La felicidad, ese estado de ánimo difícil de definir y, más aún, de alcanzar, ha sido puesto en el debate por el último libro de Eugenio Tironi. Éste examina el cambio en el modelo de la sociedad chilena tras la transformación capitalista del régimen militar y de su profundización en democracia.
Habríamos transitado desde un modelo «europeo» a uno «estadounidense», caracterizado por «su libertad económica, su culto al trabajo y al éxito individual… altamente competitivo y adaptable al cambio». Tironi observa este cambio desde la pregunta por la felicidad. Y nos advierte: en Estados Unidos la gente es menos feliz que en Europa.
Tironi suele darnos miradas sociológicas sensibles y refrescantes. Algo hay de eso en este libro. Se enmarca, por lo demás, en la preocupación central de la sociología por los avatares de las sociedades en algún curso de modernización. Es interesante, además, el esfuerzo por pensar sociológicamente la felicidad, que parece tan personal y subjetiva.
Pero el libro es profundamente inquietante, pues tiene una dimensión normativa dirigida al Estado. Escribe Tironi: «La razón de ser de todo gobierno: expandir la felicidad de cada uno de los que forman parte de la so-ciedad». Esta idea ya estaba en algunos textos clásicos. Pero, ¿es moralmente plausible plantearla hoy? Creo que no.
Los gobiernos modernos se legitiman distinguiendo entre lo bueno y lo correcto. Reconocen que las personas pueden tener distintas concepciones del bien y que, dentro de un rango, esas concepciones son igualmente respetables. Para que esto sea así, deben pactarse ciertas reglas del juego, que necesariamente serán algo abstractas y bastante procedimentales. Éstas configuran lo correcto.
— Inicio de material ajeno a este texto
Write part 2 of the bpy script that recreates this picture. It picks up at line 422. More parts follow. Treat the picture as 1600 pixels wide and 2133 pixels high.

La felicidad parece estar más asociada a nuestras concepciones del bien, que son distintas, y, por esto, los gobiernos no deben matricularse con ninguna. Sí con el respeto de las reglas del juego. Pero no porque esto produzca felicidad (de hecho, puede producir infelicidad), sino porque es correcto. Me quedo con Kant: «Nadie puede obligarme a ser feliz a su modo».